Segundo o economista Natham Blanche, da consultoria Tendências, as regras de restrição cambial vigentes antes da flutuação do real em 1999 "empurravam" para a ilegalidade empresas e pessoas físicas, que tinham de recorrer a práticas paralelas à legalidade para manterem suas atividades. Blanche lembra que o governo chegou a determinar o que se podia importar, além de limitar o direito de ir e vir de turistas.
"Essas pessoas merecem retornar com esse dinheiro para o Brasil. Isso é poupança brasileira no exterior. Se houver ingresso, ela aumentará o nível de investimento. Mas tem de separar o joio do trigo; não tem de dar a mesma oportunidade a quem cometeu um crime e a quem fez uma operação paralegal e forçosamente teve de utilizar mecanismos paralelos para manter tanto suas atividades empresarias como civis", disse.
O ex-secretário da Receita Federal, Everardo Maciel, afirma ser completamente contrário à proposta de anistia por permitir a "legalização" de um dinheiro de origem duvidosa e ainda somado a um benefício fiscal. Isso porque a pessoa física tem alíquota de 27,5% de IR e as empresas podem pagar até 34%, enquanto a repatriação de recursos ilegais poderá ter alíquota de 10% a 15%.

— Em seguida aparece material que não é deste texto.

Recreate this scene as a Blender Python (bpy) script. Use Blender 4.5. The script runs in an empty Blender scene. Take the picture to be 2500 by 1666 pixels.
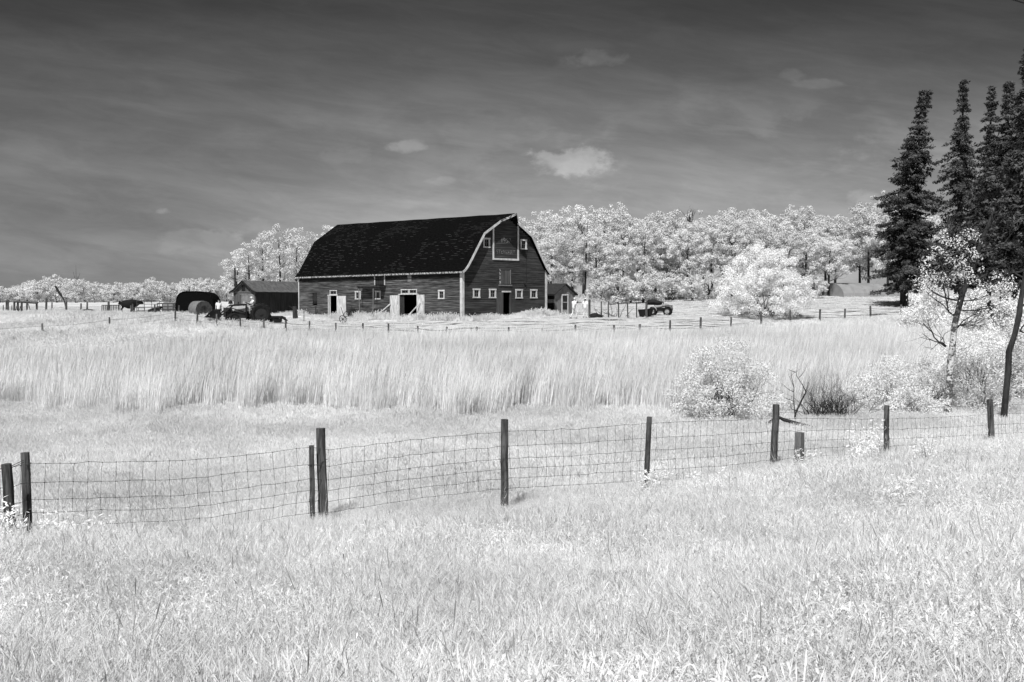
import bpy, math, random
import numpy as np
from mathutils import Vector, Matrix, Quaternion

# ------------------------------------------------------------------ camera, world, sun
SC = bpy.context.scene
COL = SC.collection
F = 2430.0                       # focal length in pixels of the 2500 px wide photograph
PITCH = math.atan(95 / F)
ZC = 1.4                         # camera height above the barn's ground
cam_d = bpy.data.cameras.new("camera"); cam = bpy.data.objects.new("camera", cam_d); COL.objects.link(cam)
cam_d.sensor_width = 36; cam_d.lens = F / 2500 * 36; cam_d.clip_start = .1; cam_d.clip_end = 8000
cam.location = (0, 0, ZC); cam.rotation_euler = (math.pi / 2 - PITCH, 0, 0)
SC.camera = cam
SC.view_settings.view_transform = 'Standard'; SC.view_settings.look = 'None'
SC.view_settings.exposure = 0.12; SC.view_settings.gamma = 1
SC.cycles.max_bounces = 7; SC.cycles.diffuse_bounces = 4; SC.cycles.transmission_bounces = 4
SC.cycles.transparent_max_bounces = 4; SC.cycles.use_denoising = True

SUN_EL = math.radians(52); SAX, SAY = -.32, -.947          # horizontal direction towards the sun
sun_d = bpy.data.lights.new("sun", 'SUN'); sun_d.energy = 5.0; sun_d.angle = math.radians(.5); sun_d.color = (1, 1, 1)
sun = bpy.data.objects.new("sun", sun_d); COL.objects.link(sun)
sdir = Vector((SAX * math.cos(SUN_EL), SAY * math.cos(SUN_EL), math.sin(SUN_EL)))
sun.rotation_euler = sdir.to_track_quat('Z', 'Y').to_euler(); sun.location = (0, -20, 60)

class NT:
    """small helper for node trees"""
    def __init__(s, tree): s.t = tree; s.n = tree.nodes; s.l = tree.links
    def node(s, typ, **kw):
        nd = s.n.new(typ)
        for k, v in kw.items(): setattr(nd, k, v)
        return nd
    def put(s, sock, v):
        if isinstance(v, bpy.types.NodeSocket): s.l.new(v, sock)
        elif v is not None: sock.default_value = v
    def m(s, op, a, b=None, c=None, clamp=False):
        nd = s.node('ShaderNodeMath', operation=op); nd.use_clamp = clamp
        s.put(nd.inputs[0], a)
        if b is not None: s.put(nd.inputs[1], b)
        if c is not None: s.put(nd.inputs[2], c)
        return nd.outputs[0]
    def comb(s, x, y, z):
        nd = s.node('ShaderNodeCombineXYZ')
        for i, v in enumerate((x, y, z)): s.put(nd.inputs[i], v)
        return nd.outputs[0]
    def noise(s, vec, scale, detail=4, rough=.55, dist=0):
        nd = s.node('ShaderNodeTexNoise'); s.put(nd.inputs['Vector'], vec)
        nd.inputs['Scale'].default_value = scale; nd.inputs['Detail'].default_value = detail
        nd.inputs['Roughness'].default_value = rough; nd.inputs['Distortion'].default_value = dist
        return nd.outputs['Fac']
    def ramp(s, fac, stops, interp='LINEAR'):
        nd = s.node('ShaderNodeValToRGB'); s.put(nd.inputs[0], fac); cr = nd.color_ramp; cr.interpolation = interp
        while len(cr.elements) < len(stops): cr.elements.new(.5)
        for e, (p, v) in zip(cr.elements, stops): e.position = p; e.color = (v, v, v, 1)
        return nd.outputs[0]
    def smooth(s, v, a, b, lo=0., hi=1.):
        nd = s.node('ShaderNodeMapRange', interpolation_type='SMOOTHSTEP'); s.put(nd.inputs[0], v)
        for i, q in enumerate((a, b, lo, hi)): nd.inputs[i + 1].default_value = q
        return nd.outputs[0]

world = bpy.data.worlds.new("World"); SC.world = world; world.use_nodes = True
w = NT(world.node_tree); w.n.clear()
tc = w.node('ShaderNodeTexCoord'); sep = w.node('ShaderNodeSeparateXYZ'); w.l.new(tc.outputs['Generated'], sep.inputs[0])
wx, wy, wz = sep.outputs
ya = w.m('MAXIMUM', w.m('ABSOLUTE', wy), .15)
az = w.m('DIVIDE', wx, ya); el = w.m('DIVIDE', wz, ya)                    # azimuth and elevation tangents
base = w.ramp(w.m('MULTIPLY', el, 1.0), [(0, .47), (.05, .45), (.085, .39), (.12, .30), (.16, .215), (.20, .148), (.24, .102), (.28, .066), (.33, .044), (.6, .035), (1, .03)])
left = w.m('MULTIPLY', w.smooth(az, -.02, -.40), w.smooth(el, .26, .07))
base = w.m('MULTIPLY', base, w.m('SUBTRACT', 1.0, w.m('MULTIPLY', left, .45)))
rightd = w.m('MULTIPLY', w.smooth(az, .15, .5), w.smooth(el, .16, .04))
base = w.m('MULTIPLY', base, w.m('SUBTRACT', 1.0, w.m('MULTIPLY', rightd, .22)))
# thin streaked high cloud
vec = w.comb(w.m('MULTIPLY', az, 2.6), w.m('ADD', w.m('MULTIPLY', el, 15), w.m('MULTIPLY', az, 1.8)), 3.1)
st = w.noise(vec, 1.5, 7, .6, .15)
st = w.smooth(st, .34, .70, .88, 1.13)
vec2 = w.comb(w.m('MULTIPLY', az, 9), w.m('MULTIPLY', el, 20), 7.7)
bil = w.noise(vec2, 1.1, 8, .6, .3)
bilm = w.m('MULTIPLY', w.smooth(bil, .5, .68), w.m('MULTIPLY', w.smooth(el, .25, .12), w.smooth(az, -.25, .2, .25, 1)))
sky = w.m('MULTIPLY', base, st)
wsp = w.noise(w.comb(w.m('MULTIPLY', az, 7), w.m('ADD', w.m('MULTIPLY', el, 34), w.m('MULTIPLY', az, 5)), 2.2), 1.4, 9, .68, .6)
sky = w.m('MULTIPLY', sky, w.smooth(wsp, .32, .70, .93, 1.10))
sky = w.m('ADD', sky, w.m('MULTIPLY', bilm, .085))
nz = w.noise(w.comb(w.m('MULTIPLY', az, 34), w.m('MULTIPLY', el, 52), 1.3), 1.0, 10, .60, .1)
nz2 = w.noise(w.comb(w.m('MULTIPLY', az, 30), w.m('MULTIPLY', el, 42), 9.3), 2.3, 6, .6, .1)
for (pu, pv, pw, ph, pi, hard) in [(1395, 400, 100, 44, .17, .75), (1425, 418, 80, 34, .06, 1.0), (992, 362, 60, 18, .10, .85), (1080, 445, 42, 12, .07, 1.0), (1455, 152, 80, 26, .040, .8), (1400, 160, 60, 20, .03, 1.0),
                             (402, 518, 22, 12, .12, 1.0), (500, 600, 120, 40, .045, .7), (545, 580, 55, 28, .035, .9), (1925, 190, 34, 18, .035, .9), (1990, 212, 60, 13, .035, .9),
                             (2110, 490, 46, 26, .10, 1.0), (700, 570, 130, 40, .05, 1.0), (840, 385, 70, 26, .03, .8)]:
    a0 = (pu - 1250) / F; e0 = (738 - pv) / F
    dx = w.m('DIVIDE', w.m('SUBTRACT', az, a0), pw / F); dy = w.m('DIVIDE', w.m('SUBTRACT', el, e0), ph / F)
    low = w.m('MULTIPLY', w.m('LESS_THAN', dy, 0.0), .55)                  # flatter base
    d2 = w.m('ADD', w.m('MULTIPLY', dx, dx), w.m('MULTIPLY', w.m('MULTIPLY', dy, dy), w.m('ADD', low, 1)))
    d2 = w.m('ADD', d2, w.m('MULTIPLY', w.m('SUBTRACT', nz, .5), 4.0))
    mk = w.smooth(d2, 1.2, 1.2 - 1.25 * hard)
    shade = w.m('ADD', w.m('ADD', .66, w.m('MULTIPLY', nz2, .56)), w.m('MULTIPLY', w.m('MAXIMUM', w.m('MINIMUM', dy, 1.0), -1.0), .16))
    sky = w.m('ADD', sky, w.m('MULTIPLY', w.m('MULTIPLY', mk, shade), pi))
nish = w.node('ShaderNodeTexSky', sky_type='NISHITA'); nish.sun_disc = False
nish.sun_elevation = SUN_EL; nish.sun_rotation = math.atan2(SAX, SAY)
bw = w.node('ShaderNodeRGBToBW'); w.l.new(nish.outputs[0], bw.inputs[0])
sky = w.m('ADD', w.m('MULTIPLY', sky, .88), w.m('MULTIPLY', bw.outputs[0], .0012))
bg = w.node('ShaderNodeBackground'); w.l.new(sky, bg.inputs[0]); bg.inputs[1].default_value = 1.0
ow = w.node('ShaderNodeOutputWorld'); w.l.new(bg.outputs[0], ow.inputs[0])

# ------------------------------------------------------------------ geometry of the picture
def ray(u, v):
    a = (u - 1250) / F; b = (833 - v) / F
    return Vector((a, math.cos(PITCH) + b * math.sin(PITCH), -math.sin(PITCH) + b * math.cos(PITCH)))
def P(u, v, d):
    r = ray(u, v); r = r * (d / r.y); r.z += ZC
    return r
TU = np.array([0, 430, 770, 1130, 1580, 2000, 2500.])
TD = [(0, [-1.75]*7), (3, [-1.9]*7), (8, [-2.6]*5 + [-2.5, -2.4]), (14, [-3.48, -3.48, -3.46, -3.42, -3.35, -3.2, -3.1]),
      (20, [-3.7, -3.7, -3.68, -3.64, -3.58, -3.52, -3.45]), (26, [-3.85, -3.85, -3.85, -3.85, -3.8, -3.75, -3.75]),
      (34, [-4.0]*6 + [-3.95]), (50, [-3.75, -3.9, -3.95, -3.95, -3.9, -3.7, -3.4]), (57, [-3.4, -3.7, -3.8, -3.85, -3.8, -3.4, -3.0]),
      (66, [-3.0, -3.1, -3.4, -3.5, -3.4, -3.1, -2.8]), (75, [-2.75, -2.5, -2.5, -2.4, -2.3, -2.4, -2.3]), (80, [-2.5, -1.95, -2.2, -1.8, -1.85, -2.1, -2.0]),
      (85, [-2.2, -1.7, -2.0, -1.45, -1.25, -1.75, -1.75]), (90, [-1.9, -1.55, -1.85, -1.43, -1.1, -1.4, -1.4]), (95, [-1.6, -1.4, -1.7, -1.42, -.95, -.7, -.75]), (106, [-1.3, -1.3, -1.4, -1.35, -.6, -.1, .0]),
      (118, [-1.15, -1.2, -1.2, -1.2, -.1, .35, .3]), (130, [-1.0, -1.0, -1.1, -.5, .45, .9, .8]), (145, [-.9, -.9, -.8, 0, 1.1, 1.6, 1.4]),
      (200, [-.6, -.5, 0, 1, 2, 2.5, 2]), (300, [0, 0, .5, 1.5, 2.5, 3, 2.5]), (4000, [0, 0, 0, 0, 0, 0, 0])]
_dl = np.log(np.array([t[0] for t in TD]) + 4.0); _tz = np.array([t[1] for t in TD])
LG = np.linspace(math.log(4.0), math.log(4004.0), 700); UG = np.linspace(-400, 2900, 120)
_a = np.array([[np.interp(l, _dl, _tz[:, j]) for j in range(7)] for l in LG])
FT = np.array([np.interp(UG, TU, row) for row in _a])
def _sm(a, n, ax):
    k = np.hanning(n + 2)[1:-1]; k /= k.sum()
    pad = [(0, 0), (0, 0)]; pad[ax] = (n // 2, n // 2)
    return np.apply_along_axis(lambda r: np.convolve(r, k, 'valid'), ax, np.pad(a, pad, mode='edge'))
FT = _sm(_sm(FT, 9, 0), 13, 1)
def Gv(x, y):
    x = np.asarray(x, float); y = np.asarray(y, float)
    u = 1250 + F * x / np.maximum(y, 2.0)
    li = (np.log(np.maximum(y, 0) + 4.0) - LG[0]) / (LG[1] - LG[0]); li = np.clip(li, 0, len(LG) - 1.001)
    ui = np.clip((u - UG[0]) / (UG[1] - UG[0]), 0, len(UG) - 1.001)
    i = li.astype(int); j = ui.astype(int); a = li - i; b = ui - j
    z = FT[i, j]*(1-a)*(1-b) + FT[i+1, j]*a*(1-b) + FT[i, j+1]*(1-a)*b + FT[i+1, j+1]*a*b
    w_ = np.clip((160 - y) / 60, 0, 1) * np.clip(y / 4, 0, 1)
    z = z + w_ * (.035*np.sin(x*1.1 + 1.3*np.sin(y*.7)) + .04*np.sin(y*.9 + 2*np.sin(x*.37)) + .03*np.sin(x*.33 - y*.41))
    return z + ZC
def G(x, y): return float(Gv(x, y))
def ground_at(u, d):
    x = (u - 1250) / F * d
    return Vector((x, d, G(x, d)))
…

Maciel lembra que a Receita Federal sempre permitiu ao contribuinte irregular pagar o débito apenas com multa e juros, extinguindo a punição em caso de espontaneidade do infrator. Para Maciel, grande parte desse dinheiro ilegal já está no país, possivelmente na Bolsa e em renda fixa, gozando do status de capital estrangeiro proveniente de paraísos fiscais.
"De onde vem o dinheiro? Como distinguir se o dinheiro é decorrente de narcotráfico, corrupção, extorsão, contrabando ou se foi "simples" -e friso essas aspas- sonegação? As pessoas que cometeram uma ilegalidade, de naturezas variadas, além de serem anistiadas, vão receber benefício fiscal."

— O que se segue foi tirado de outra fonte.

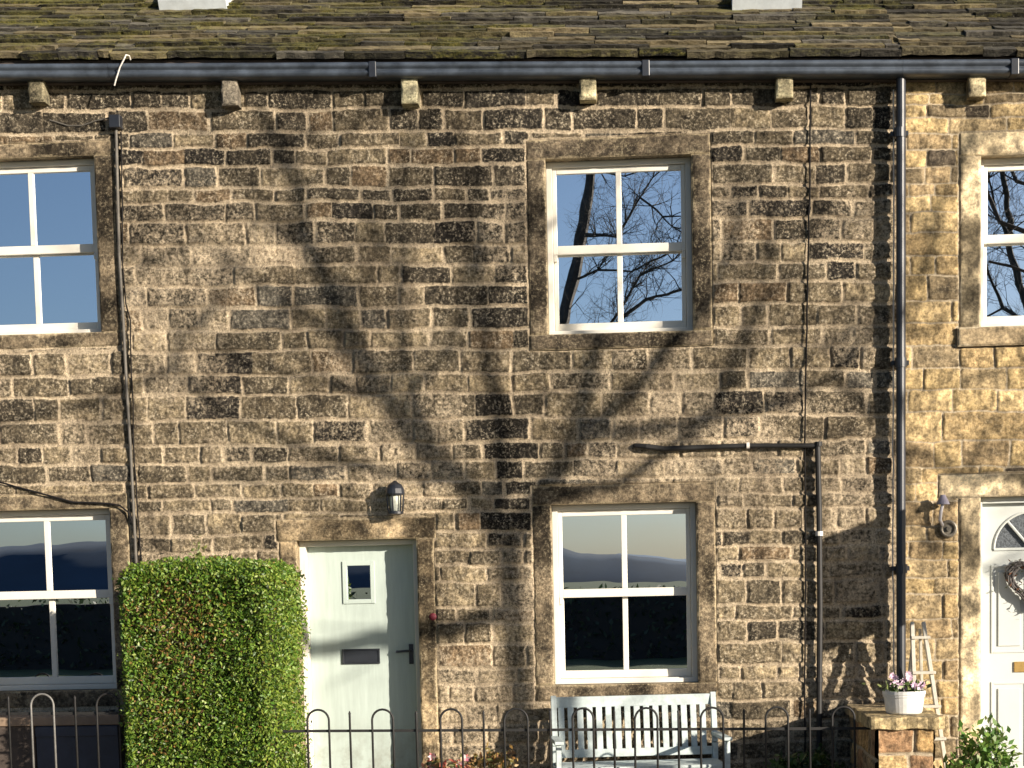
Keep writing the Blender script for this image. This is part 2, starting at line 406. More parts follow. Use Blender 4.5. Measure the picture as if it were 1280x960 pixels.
def block(name, x0, x1, z0, z1, parent, mat, col, front=.006, depth=.26, seed=0, mval=1.0, slope=True, edgem=0.6, rough=.014):
    """one dressed stone (lintel, jamb, sill): worn front as a fine sheet, plain sides"""
    res = .012
    nx = max(2, int((x1-x0)/res)+1); nz = max(2, int((z1-z0)/res)+1)
    xs = np.linspace(x0, x1, nx); zs = np.linspace(z0, z1, nz); gx, gz = np.meshgrid(xs, zs)
    n1 = vnoise(gx, gz, 9, seed+100, 4, .6)-.5; ed = np.minimum(np.minimum(gx-x0, x1-gx), np.minimum(gz-z0, z1-gz))
    y = -front-n1*rough+.012*(1-sstep(0, .018, ed))*(.5+vnoise(gx, gz, 20, seed+8, 2))
    gz2 = gz-(SL*gx*gz if False else 0)
    v = [(float(a), float(b), float(c)) for a, b, c in zip(gx.ravel(), y.ravel(), gz2.ravel())]
    f = [(r_*nx+c_, r_*nx+c_+1, (r_+1)*nx+c_+1, (r_+1)*nx+c_) for r_ in range(nz-1) for c_ in range(nx-1)]
    rim = [c_ for c_ in range(nx)]+[r_*nx+nx-1 for r_ in range(1, nz)]+[(nz-1)*nx+c_ for c_ in range(nx-2, -1, -1)]+[r_*nx for r_ in range(nz-2, 0, -1)]
    b = len(v)
    for q in rim: v.append((v[q][0], depth, v[q][2]))
    L = len(rim)
    for i in range(L): f.append((rim[(i+1) % L], rim[i], b+i, b+(i+1) % L))
    me = bpy.data.meshes.new(name); me.from_pydata(v, [], f); me.update()
    cc = np.ones((len(v), 4), 'f'); g = vnoise(gx, gz, 3, seed+5, 3).ravel()
    cc[:, :3] = np.array(col); cc[:g.size, :3] *= (.3+1.4*sstep(.3, .7, g))[:, None]
    mv = np.full(len(v), mval, 'f'); mv[:g.size] = mval-edgem*(1-sstep(0, .022, ed)).ravel()-.35*sstep(.5, .75, vnoise(gx, gz, 4, seed+55, 3)).ravel()
    a = me.attributes.new('col', 'FLOAT_COLOR', 'POINT'); a.data.foreach_set('color', cc.ravel())
    a = me.attributes.new('m', 'FLOAT', 'POINT'); a.data.foreach_set('value', mv)
    return finish(name, me, mat, parent)

COT = 'cottages of the stone terrace'
left = thing('stone_cottage', 'sooty stone cottage at the left edge, its two white sash windows beside the hedge', 'cottage', (-4.4, 0, 0), 0, COT)
mid = thing('stone_cottage', 'middle sooty stone cottage with pale green door and bench under its window', 'cottage', (0, 0, 0), 0, COT)
right = thing('stone_cottage', 'golden sandstone cottage with white fanlight door right of the black downpipe', 'cottage', (4.2, 0, 0), 0, COT)

# windows: outer frame rectangles
WIN = {
 'LU': (left, -4.455, -3.312, 3.832, 5.222), 'LD': (left, -4.455, -3.305, .94, 2.418),
 'MU': (mid, .300, 1.446, 3.70, 5.060), 'MD': (mid, .292, 1.449, .91, 2.355),
 'RU': (right, 3.686, 4.66, 3.655, 4.965)}
DOOR = (-1.778, -.80, 0, 2.115); RDOOR = (3.685, 4.53, 0, 2.335)
ops = {left: [], mid: [], right: []}
for k, (h, a, b, c, d) in WIN.items(): ops[h].append((a-.02, b+.02, c-.02, d+.02))
ops[mid].append((DOOR[0]-.02, DOOR[1]+.02, -1, DOOR[3]+.02)); ops[right].append((RDOOR[0]-.02, RDOOR[1]+.02, -1, RDOOR[3]+.02))
ZT = 6.16
def rects(a, b, c, d, jw, lh, sh, lext=0, sext=0, sill=True, jl=True, **k):
    r = [(a-jw-lext, b+jw+lext, d, d+lh), (b, b+jw, c, d)]
    if jl: r.append((a-jw, a, c, d))
    if sill: r.append((a-jw-sext, b+jw+sext, c-sh, c))
    return r
SUR = {}
for k, (h, a, b, c, d) in WIN.items():
    if k == 'RU': SUR[k] = dict(jw=.165, lh=.175, sh=.15, lext=0, sext=.02)
    elif k[0] == 'L': SUR[k] = dict(jw=.155, lh=.11 if k == 'LU' else .12, sh=.12 if k == 'LU' else .14)
    else: SUR[k] = dict(jw=.15, lh=.15, sh=.125)
SUR['D'] = dict(jw=.14, lh=.17, sh=0, lext=.02, sill=False); SUR['RD'] = dict(jw=.165, lh=.18, sh=0, lext=.16, sill=False)
surr = {left: [], mid: [], right: []}
for k, (h, a, b, c, d) in WIN.items(): surr[h] += rects(a, b, c, d, **SUR[k])
surr[mid] += rects(*DOOR, **SUR['D']); surr[right] += rects(*RDOOR, **SUR['RD'])
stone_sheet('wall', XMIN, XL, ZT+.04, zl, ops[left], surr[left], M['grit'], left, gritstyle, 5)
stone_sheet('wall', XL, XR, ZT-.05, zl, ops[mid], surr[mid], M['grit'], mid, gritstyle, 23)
stone_sheet('wall', XR, XMAX, ZT-.2, zr, ops[right], surr[right], M['sand'], right, sandstyle, 41, wmin=.2, wmax=.5)
# rear shells so that each cottage is a closed volume
for h, a, b, zt in ((left, XMIN, XL-.003, 6.0), (mid, XL, XR-.003, 5.8), (right, XR, XMAX, 5.6)):
    m = MB()
    m.box(a, b, 6.9, 7.15, -.2, zt)
    m.box(a, a+.1, .32, 6.89, -.2, zt); m.box(b-.1, b, .32, 6.89, -.2, zt)
    m.build('rear_wall', M['dimwood'], h)

GC = (.12, .098, .07); GD = (.085, .07, .052); SC_ = (.31, .262, .18)
def surround(h, a, b, c, d, jw, lh, sh, col, mat, front=.006, seed=1, lext=.0, sext=0, sfront=.01, sill=True, jl=True, jbot=None, sillcol=None):
    block('lintel', a-jw-lext, b+jw+lext, d, d+lh, h, mat, col, front, .26, seed)
    jb = c if jbot is None else jbot
    if jl: block('jamb', a-jw, a, jb, d-.003, h, mat, col, front+.002, .26, seed+1)
    block('jamb', b, b+jw, jb, d-.003, h, mat, col, front+.002, .26, seed+2)
    if sill: block('sill', a-jw-sext, b+jw+sext, c-sh, c-.003, h, mat, sillcol or col, sfront, .26, seed+3)
for k, (h, a, b, c, d) in WIN.items():
    if k == 'RU': surround(h, a, b, c, d, col=SC_, mat=M['dsand'], front=.014, seed=60, sfront=.05, sillcol=(.13, .105, .07), **SUR[k])
    elif k[0] == 'L': surround(h, a, b, c, d, col=GC, mat=M['dgrit'], front=.012, seed=70+ord(k[1]), **SUR[k])
    else: surround(h, a, b, c, d, col=GD if k == 'MU' else GC, mat=M['dgrit'], front=.012, seed=80+ord(k[1]), sfront=.024, **SUR[k])
surround(mid, *DOOR, col=(.24, .19, .125), mat=M['dgrit'], front=.014, seed=90, **SUR['D'])
surround(right, *RDOOR, col=SC_, mat=M['dsand'], front=.016, seed=95, **SUR['RD'])

def frame(m, a, b, c, d, y0, y1, l, r_, bt, t):
    m.box(a, a+l, y0, y1, c, d); m.box(b-r_, b, y0, y1, c, d)
    m.box(a+l, b-r_, y0+.001, y1, c, c+bt); m.box(a+l, b-r_, y0+.001, y1, d-t, d)
def sash_window(h, a, b, c, d, zmid, bar=True, horns=True, blind=False, lab=None):
    m = MB(); frame(m, a, b, c, d, .115, .25, .045, .045, .04, .045)
    m.box(a-.0, b+.0, .09, .1145, c, c+.035)
    wn = m.build('window', M['white'], h, bevel=.003)
    if lab: wn['label'] = lab
    xa, xb = a+.047, b-.047; xm = (a+b)/2
    up = MB(); frame(up, xa, xb, zmid-.032, d-.047, .138, .18, .032, .032, .068, .042)
    if bar: up.box(xm-.022, xm+.022, .140, .178, zmid+.036, d-.089)
    if horns:
        for q in (xa, xb-.032): up.box(q+.002, q+.030, .139, .179, zmid-.085, zmid-.033)
    up.build('upper_sash', M['white'], wn, bevel=.004)
    lo = MB(); frame(lo, xa, xb, c+.042, zmid+.03, .183, .223, .034, .034, .062, .05)
    if bar: lo.box(xm-.022, xm+.022, .185, .221, c+.104, zmid-.02)
    lo.build('lower_sash', M['white'], wn, bevel=.004)
    cols = [(xa+.03, xm-.017), (xm+.017, xb-.03)] if bar else [(xa+.03, xb-.03)]
    for (p, q) in cols:
        for (z0, z1, y) in ((zmid+.034, d-.087, .16), (c+.10, zmid-.018, .204)):
            g = MB().box(p, q, y, y+.004, z0, z1).build('pane', M['glass'], wn)
    rm = MB(); rm.box(a, b, .7, .72, c-.05, d+.05); rm.box(a-.02, a-.003, .262, .7, c, d); rm.box(b+.003, b+.02, .262, .7, c, d)
    rm.box(a, b, .262, .7, d+.003, d+.02); rm.box(a, b, .262, .7, c-.03, c-.003)
    rm.build('room_recess', M['dark'], wn)
    if blind:
        bl = MB(); n = 26
        for i in range(n):
            x0 = xa+.04+(xb-xa-.08)*i/n; bl.box(x0, x0+(xb-xa-.08)/n*.96, .25+.012*math.sin(i*1.3), .262+.012*math.sin(i*1.3), d-.30, d-.06)
        bl.build('curtain', M['curtain'], wn)
sash_window(*WIN['LU'], Z(60, 308)-.0, lab='upper sash window reflecting plain blue sky')
sash_window(*WIN['LD'], Z(60, 744), lab='lower sash window beside the hedge')
sash_window(*WIN['MU'], Z(770, 307), lab='upper sash window reflecting bare branches')
sash_window(*WIN['MD'], Z(780, 741), lab='lower sash window above the bench')
sash_window(*WIN['RU'], Z(1250, 295), horns=False, blind=True, lab='upper sash window with pale curtain, cut by the edge')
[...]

Para advogados, a anistia só funcionará se houver garantia de sigilo bancário. No caso, os bancos poderiam assumir a responsabilidade de atestar se o dinheiro é proveniente de crime ou exclusivamente de sonegação, sem violar esse sigilo. "Não seria uma delegação excessivamente temerária [aos bancos]?", pergunta Maciel.